Facebook ads are among the most reasonable of ads. They appear like normal content and are easy to scroll past. You can even hide ads that aren’t relevant or that you don’t like seeing. You guys are crazy.


>I run an old collaborative writing (roleplaying) forum populated mostly by teens that's paid for by a banner ad.

I know this is going to sound like heresy nowadays, but you could always just run your forum and pay for it out of pocket. Believe it or not, once upon a time, a huge portion of the web was made up of labors of love like that!


I've run a similar role playing style site since middle school. It introduced me to more than just a habit of writing. It also introduced me to programming at a young age and in a community and school system where that would not have happened otherwise.

I run mine as a charity now. Its less than 200 dollars a year. The ads just aren't even worth keeping up. Before and during college, when I couldn't afford the 200, I solicited donations from former users who had used the site as a teen but since grew out of it. That worked really well.

Good luck.


People love to complain about giving up money when they don't understand the value they'll get from something. Make it clear what you're selling and why it's worth $10 / month, and people will pay you. It's not as big of a problem as you think.

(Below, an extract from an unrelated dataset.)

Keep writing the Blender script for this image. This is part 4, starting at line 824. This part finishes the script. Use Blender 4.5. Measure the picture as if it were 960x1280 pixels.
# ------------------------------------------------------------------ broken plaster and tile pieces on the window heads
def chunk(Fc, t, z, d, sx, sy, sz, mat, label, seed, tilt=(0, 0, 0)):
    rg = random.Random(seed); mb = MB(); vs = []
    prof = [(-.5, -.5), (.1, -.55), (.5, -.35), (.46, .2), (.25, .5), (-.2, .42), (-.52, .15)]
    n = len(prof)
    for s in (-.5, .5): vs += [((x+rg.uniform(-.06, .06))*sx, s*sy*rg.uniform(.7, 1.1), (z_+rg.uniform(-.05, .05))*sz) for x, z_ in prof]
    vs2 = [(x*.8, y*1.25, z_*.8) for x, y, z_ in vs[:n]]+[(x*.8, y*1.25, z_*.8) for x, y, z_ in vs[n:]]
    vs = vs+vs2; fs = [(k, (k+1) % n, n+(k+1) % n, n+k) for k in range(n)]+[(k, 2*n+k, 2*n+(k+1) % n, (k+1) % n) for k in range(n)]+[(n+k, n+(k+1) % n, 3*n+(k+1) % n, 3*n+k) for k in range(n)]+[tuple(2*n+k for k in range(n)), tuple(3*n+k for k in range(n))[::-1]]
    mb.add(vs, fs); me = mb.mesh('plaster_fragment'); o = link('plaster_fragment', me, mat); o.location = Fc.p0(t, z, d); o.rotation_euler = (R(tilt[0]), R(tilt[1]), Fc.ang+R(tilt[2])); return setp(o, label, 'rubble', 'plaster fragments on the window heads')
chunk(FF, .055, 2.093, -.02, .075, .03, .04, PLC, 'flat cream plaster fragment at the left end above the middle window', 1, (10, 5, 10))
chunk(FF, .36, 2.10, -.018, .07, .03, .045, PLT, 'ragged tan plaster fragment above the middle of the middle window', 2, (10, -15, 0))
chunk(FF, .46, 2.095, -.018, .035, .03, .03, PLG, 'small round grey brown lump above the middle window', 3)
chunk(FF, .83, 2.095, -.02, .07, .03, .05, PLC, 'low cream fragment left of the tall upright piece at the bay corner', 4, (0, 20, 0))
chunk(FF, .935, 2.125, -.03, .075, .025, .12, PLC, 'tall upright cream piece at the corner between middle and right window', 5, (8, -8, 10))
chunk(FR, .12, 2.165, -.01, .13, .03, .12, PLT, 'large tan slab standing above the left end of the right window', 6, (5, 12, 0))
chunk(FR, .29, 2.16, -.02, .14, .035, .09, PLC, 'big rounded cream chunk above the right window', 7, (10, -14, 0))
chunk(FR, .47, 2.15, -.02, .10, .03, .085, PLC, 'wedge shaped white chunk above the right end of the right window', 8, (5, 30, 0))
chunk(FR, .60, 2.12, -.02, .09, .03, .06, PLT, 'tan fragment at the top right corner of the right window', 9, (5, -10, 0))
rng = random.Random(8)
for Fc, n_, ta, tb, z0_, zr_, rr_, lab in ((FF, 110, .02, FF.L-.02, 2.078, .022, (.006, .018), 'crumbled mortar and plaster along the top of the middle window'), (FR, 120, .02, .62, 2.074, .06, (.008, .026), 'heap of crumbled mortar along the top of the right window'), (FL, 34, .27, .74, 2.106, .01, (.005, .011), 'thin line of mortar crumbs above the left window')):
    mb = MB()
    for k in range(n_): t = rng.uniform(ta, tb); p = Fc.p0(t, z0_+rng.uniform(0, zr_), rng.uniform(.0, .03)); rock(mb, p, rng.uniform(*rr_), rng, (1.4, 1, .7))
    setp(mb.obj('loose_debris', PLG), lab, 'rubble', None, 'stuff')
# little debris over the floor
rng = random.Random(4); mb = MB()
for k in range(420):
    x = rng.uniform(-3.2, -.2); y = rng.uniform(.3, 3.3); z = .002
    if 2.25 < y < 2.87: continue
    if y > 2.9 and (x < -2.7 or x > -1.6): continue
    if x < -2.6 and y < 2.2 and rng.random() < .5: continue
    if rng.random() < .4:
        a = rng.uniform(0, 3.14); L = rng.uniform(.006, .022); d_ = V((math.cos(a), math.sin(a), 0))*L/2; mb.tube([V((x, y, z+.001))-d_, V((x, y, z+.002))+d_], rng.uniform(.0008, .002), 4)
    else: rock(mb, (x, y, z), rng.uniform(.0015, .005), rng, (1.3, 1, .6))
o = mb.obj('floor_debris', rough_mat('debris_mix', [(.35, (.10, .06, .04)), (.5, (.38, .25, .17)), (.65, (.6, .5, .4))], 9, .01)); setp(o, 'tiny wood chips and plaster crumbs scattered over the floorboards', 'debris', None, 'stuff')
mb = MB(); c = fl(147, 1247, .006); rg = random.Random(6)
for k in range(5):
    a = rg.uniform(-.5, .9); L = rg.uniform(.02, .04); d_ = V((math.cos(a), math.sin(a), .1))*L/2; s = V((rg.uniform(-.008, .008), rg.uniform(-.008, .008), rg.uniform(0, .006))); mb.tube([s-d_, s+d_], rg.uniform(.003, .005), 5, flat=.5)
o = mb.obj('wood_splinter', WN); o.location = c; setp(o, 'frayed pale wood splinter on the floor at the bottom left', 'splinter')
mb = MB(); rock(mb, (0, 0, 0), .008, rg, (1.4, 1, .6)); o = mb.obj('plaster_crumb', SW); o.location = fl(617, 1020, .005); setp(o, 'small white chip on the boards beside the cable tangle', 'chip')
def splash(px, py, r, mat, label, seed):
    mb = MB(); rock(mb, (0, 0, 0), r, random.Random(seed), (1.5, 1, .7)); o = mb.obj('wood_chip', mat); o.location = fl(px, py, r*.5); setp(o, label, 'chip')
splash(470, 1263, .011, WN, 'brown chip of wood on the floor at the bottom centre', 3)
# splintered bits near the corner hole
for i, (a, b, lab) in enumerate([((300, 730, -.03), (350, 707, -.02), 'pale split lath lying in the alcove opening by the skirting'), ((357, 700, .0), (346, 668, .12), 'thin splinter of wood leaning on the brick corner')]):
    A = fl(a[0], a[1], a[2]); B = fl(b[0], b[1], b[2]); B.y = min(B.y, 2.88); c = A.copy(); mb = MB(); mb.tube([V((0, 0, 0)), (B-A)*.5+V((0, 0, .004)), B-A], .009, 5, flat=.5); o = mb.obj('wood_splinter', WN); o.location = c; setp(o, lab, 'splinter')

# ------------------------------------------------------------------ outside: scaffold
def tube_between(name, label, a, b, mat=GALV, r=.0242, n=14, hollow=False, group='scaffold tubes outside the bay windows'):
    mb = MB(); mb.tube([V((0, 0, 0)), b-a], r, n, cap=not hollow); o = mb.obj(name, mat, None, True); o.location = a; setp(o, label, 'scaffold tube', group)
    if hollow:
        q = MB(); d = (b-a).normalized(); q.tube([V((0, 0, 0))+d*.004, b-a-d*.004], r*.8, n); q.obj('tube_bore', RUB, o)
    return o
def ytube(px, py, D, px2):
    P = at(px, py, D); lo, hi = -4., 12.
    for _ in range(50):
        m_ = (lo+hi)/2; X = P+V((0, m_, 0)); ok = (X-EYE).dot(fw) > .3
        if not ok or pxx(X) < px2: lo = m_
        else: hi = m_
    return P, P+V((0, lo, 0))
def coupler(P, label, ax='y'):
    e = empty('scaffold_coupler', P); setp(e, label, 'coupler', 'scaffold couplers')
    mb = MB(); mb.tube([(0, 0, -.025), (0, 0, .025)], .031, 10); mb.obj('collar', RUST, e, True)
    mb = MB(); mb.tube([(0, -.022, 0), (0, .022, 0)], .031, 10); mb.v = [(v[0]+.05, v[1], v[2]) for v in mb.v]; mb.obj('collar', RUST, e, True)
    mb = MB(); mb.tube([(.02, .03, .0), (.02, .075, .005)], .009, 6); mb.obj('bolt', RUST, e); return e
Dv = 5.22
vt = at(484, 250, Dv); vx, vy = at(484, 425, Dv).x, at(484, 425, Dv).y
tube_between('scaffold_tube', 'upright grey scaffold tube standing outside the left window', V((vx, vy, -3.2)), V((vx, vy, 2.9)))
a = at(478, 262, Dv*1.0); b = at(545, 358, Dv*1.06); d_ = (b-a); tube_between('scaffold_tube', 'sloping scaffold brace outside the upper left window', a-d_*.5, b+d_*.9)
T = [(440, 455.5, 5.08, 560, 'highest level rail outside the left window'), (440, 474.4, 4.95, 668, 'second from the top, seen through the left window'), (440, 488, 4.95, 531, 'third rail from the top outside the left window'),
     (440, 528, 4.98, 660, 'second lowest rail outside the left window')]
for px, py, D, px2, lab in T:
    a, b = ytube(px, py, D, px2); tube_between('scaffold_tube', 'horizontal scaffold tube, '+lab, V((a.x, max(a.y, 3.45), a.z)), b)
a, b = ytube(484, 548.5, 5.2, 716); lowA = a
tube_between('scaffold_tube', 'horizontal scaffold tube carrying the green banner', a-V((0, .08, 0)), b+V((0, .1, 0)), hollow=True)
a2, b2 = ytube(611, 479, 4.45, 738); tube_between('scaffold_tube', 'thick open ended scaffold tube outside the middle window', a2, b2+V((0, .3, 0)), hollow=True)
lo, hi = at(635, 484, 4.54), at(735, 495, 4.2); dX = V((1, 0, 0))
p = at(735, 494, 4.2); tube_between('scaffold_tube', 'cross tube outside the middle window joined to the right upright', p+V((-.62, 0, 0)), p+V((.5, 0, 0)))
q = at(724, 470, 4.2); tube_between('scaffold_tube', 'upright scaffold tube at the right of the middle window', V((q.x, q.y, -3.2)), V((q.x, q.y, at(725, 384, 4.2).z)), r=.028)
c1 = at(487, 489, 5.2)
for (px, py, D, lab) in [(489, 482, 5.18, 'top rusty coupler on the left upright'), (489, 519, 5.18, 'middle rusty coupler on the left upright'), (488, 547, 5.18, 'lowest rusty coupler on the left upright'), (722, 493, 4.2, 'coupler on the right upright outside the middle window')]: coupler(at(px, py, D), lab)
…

We can still create a world of free products that enable what your forum has -- it just needs a simple business model like, Hey, do you enjoy writing here? Send me $5! Then subsidize your free users with paid ones. If you have a day job, you can consider it a success when the servers are paid for every month.

There is nothing inherent about the internet that says it must be run on ads. That's just what ad-powered platforms want you to think, to justify their own terrible existence. Get creative, put on the tiniest of marketing hats, and just ask people. There is no quick and easy lunch, but I think you'll be surprised by what you find.

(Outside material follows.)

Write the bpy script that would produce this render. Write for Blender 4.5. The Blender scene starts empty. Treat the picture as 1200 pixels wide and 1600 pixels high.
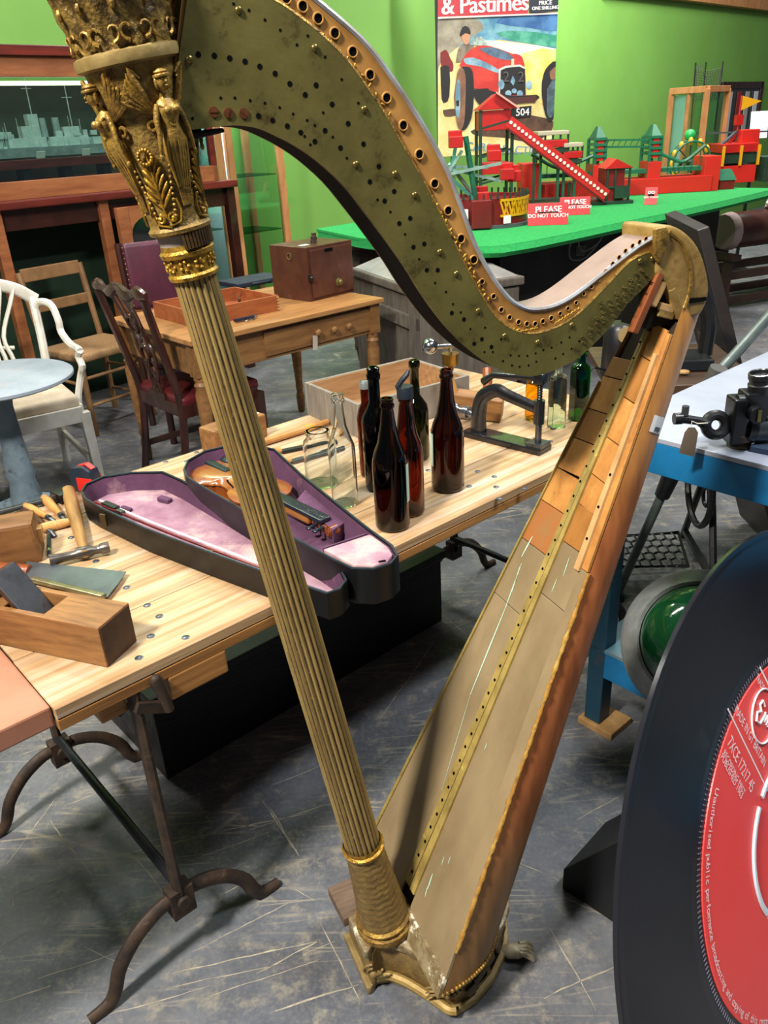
import bpy, bmesh, math, random
from mathutils import Vector, Matrix, Euler
random.seed(7)
D = bpy.data
SC = bpy.context.scene
C = SC.collection
pi = math.pi
def R(a): return math.radians(a)
# ---------------------------------------------------------------- camera
PITCH, ROLL, FPX, CAMH = R(25.7), R(3.1), 1250.0, 1.55
fw = Vector((0, math.cos(PITCH), -math.sin(PITCH)))
rt0 = Vector((1, 0, 0)); up0 = rt0.cross(fw)
cr, sr = math.cos(ROLL), math.sin(ROLL)
ir = rt0 * cr - up0 * sr
iu = rt0 * sr + up0 * cr
CAMP = Vector((0, 0, CAMH))
cd = D.cameras.new('camera'); cam = D.objects.new('camera', cd); C.objects.link(cam)
cd.sensor_fit = 'VERTICAL'; cd.sensor_height = 32.0; cd.lens = FPX / 1600.0 * 32.0
cd.clip_start = 0.05; cd.clip_end = 200
mw = Matrix((ir, iu, -fw)).transposed().to_4x4(); mw.translation = CAMP
cam.matrix_world = mw
SC.camera = cam
# ---------------------------------------------------------------- light
vs = SC.view_settings
vs.view_transform = 'Standard'; vs.look = 'None'; vs.gamma = 1.0; vs.use_curve_mapping = False
vs.exposure = 0.0
W = D.worlds.new('world'); SC.world = W; W.use_nodes = True
bg = W.node_tree.nodes['Background']
bg.inputs[0].default_value = (0.78, 0.88, 1.0, 1); bg.inputs[1].default_value = 0.085
def lamp(name, loc, tgt, sx, sy, power, col=(1, .95, .88)):
    l = D.lights.new(name, 'AREA'); l.shape = 'RECTANGLE'; l.size = sx; l.size_y = sy
    l.energy = power; l.color = col
    o = D.objects.new(name, l); C.objects.link(o); o.location = loc
    o.rotation_euler = (Vector(tgt) - Vector(loc)).to_track_quat('-Z', 'Y').to_euler()
    return o
# overhead warehouse lamps
lamp('key_lamp', (-1.7, -0.5, 3.9), (0.0, 1.6, 0.5), 0.42, 0.42, 340, (1, .93, .84))
lamp('tube_lamp', (-2.2, 3.6, 4.4), (-2.0, 4.6, 0), 2.4, 0.3, 130, (1, .96, .9))
lamp('tube_lamp', (1.6, 4.6, 4.4), (2.0, 5.8, 0), 2.4, 0.3, 230, (1, .96, .9))
lamp('tube_lamp', (1.6, 1.0, 3.9), (0.9, 1.6, .3), 1.4, 0.25, 120, (.95, .97, 1))
lamp('tube_lamp', (-2.6, 6.0, 4.4), (-2.4, 7.4, .8), 2.4, 0.3, 230, (1, .98, .94))
lamp('tube_lamp', (3.0, 7.9, 4.3), (3.6, 10.6, 1.6), 2.4, 0.3, 420, (1, .98, .95))
# ---------------------------------------------------------------- helpers: pixel of the photo -> point of the room
def ray(x, y): return fw + ir * ((x - 600) / FPX) + iu * ((800 - y) / FPX)
def PZ(x, y, z):
    d = ray(x, y); return CAMP + d * ((z - CAMH) / d.z)
def PY(x, y, Y):
    d = ray(x, y); return CAMP + d * (Y / d.y)
def PP(x, y, p, n):
    d = ray(x, y); n = Vector(n); return CAMP + d * ((Vector(p) - CAMP).dot(n) / d.dot(n))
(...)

> Make it clear what you're selling and why it's worth $10 / month, and people will pay you. It's not as big of a problem as you think.

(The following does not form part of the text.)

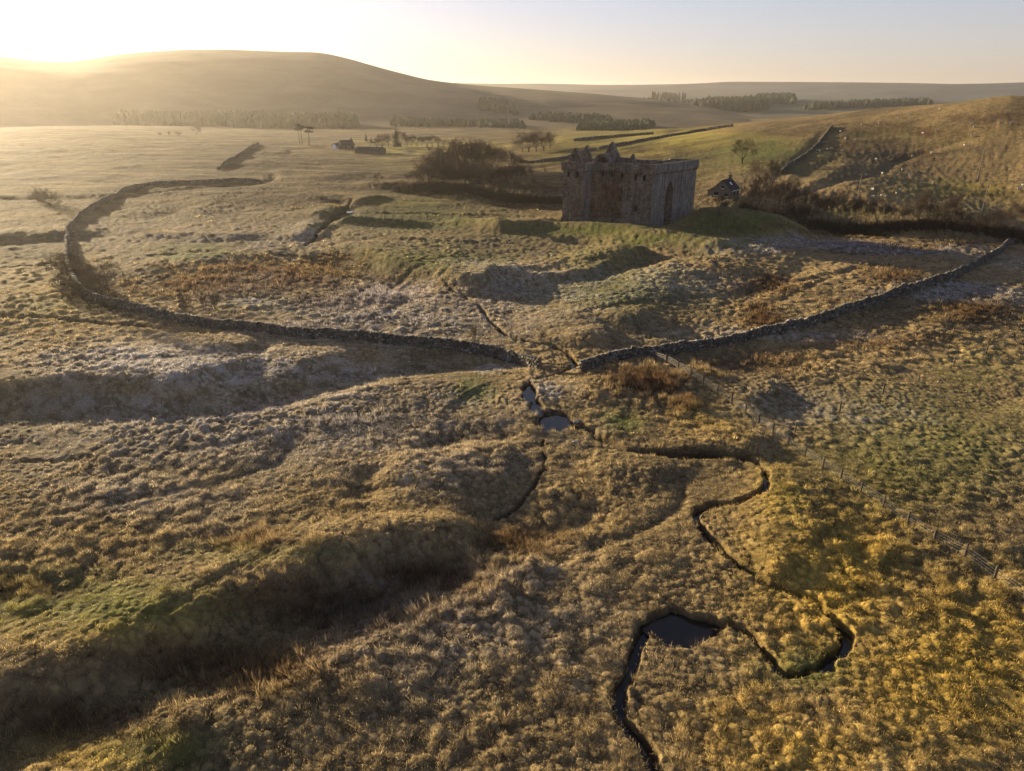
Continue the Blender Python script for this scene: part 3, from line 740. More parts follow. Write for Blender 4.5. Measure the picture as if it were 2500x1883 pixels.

If only all buyers were as rational as you. IMO the problem is bigger (by far) than just make a case and people pay.


I guess my point was that parent shouldn't assume defeat based on some HN comments and the fact that "everybody just does ads." My statement is a simplification of what it takes to sell a product, yes, but IMHO this still isn't a big enough obstacle to justify the idea that "ads are the only way."

What are some of the bigger problems you see?


My problem is that even with a sold, demonstrable value-prop and 100s of solid references it's not trivial to get paid by clients. Getting customers is Hard Work(tm).

I hate intrusive ads but totally see why some folks "need" that for their revenue, selling is hard, dropping bulshot ads on my site is trivial.

For my own blog/content I've generated more revenue selling consulting labour from prospects finding my blog than from ads.


As a question of curiosity, roughly how much traffic does your site get and how much are you paying for your servers? I run a few sites to do various minor personal things. None of them get much traffic, and my monthly hosting costs are in the neighborhood of $20 or so, and that's probably using servers that are more powerful than what's really needed.